The origin of the E+ transition in GaAsN alloys

TL;DR

This study investigates the origin of the E+ optical transition in GaAsN alloys with low nitrogen content using first-principles calculations, revealing the roles of specific electronic states and nitrogen potential effects.

Contribution

The paper identifies the electronic states responsible for the E+ transition and analyzes how nitrogen concentration and potential influence optical properties in GaAsN alloys.

Findings

L_1c-derived states are crucial for E+ transition formation.

Nitrogen modifies the conduction band significantly.

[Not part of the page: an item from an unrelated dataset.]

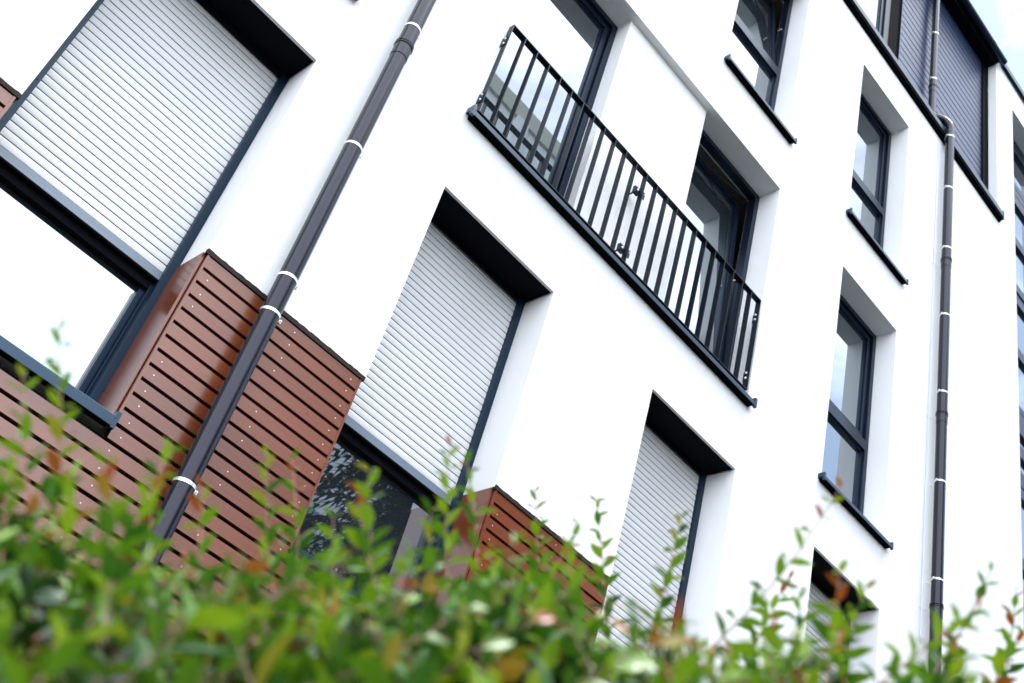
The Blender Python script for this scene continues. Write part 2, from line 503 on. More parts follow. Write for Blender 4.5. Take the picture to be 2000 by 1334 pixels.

Nitrogen potential impacts optical properties notably.

Abstract

Optical properties of GaAsN system with nitrogen concentrations in the range of 0.9-3.7% are studied by full-potential LAPW method in a supercell approach. The E+ transition is identified by calculating the imaginary part of the dielectric function. The evolution of the energy of this transition with nitrogen concentration is studied and the origin of this transition is identified by analyzing the contributions to the dielectric function from different band combinations. The L_1c-derived states are shown to play an important role in the formation of the E+ transition, which was also suggested by recent experiments. At the same time the nitrogen-induced modification of the first conduction band of the host compound are also found to contribute significantly to the E+ transition. Further, the study of several model supercells demonstrated the significant influence of the nitrogen potential on the optical properties of the GaAsN system.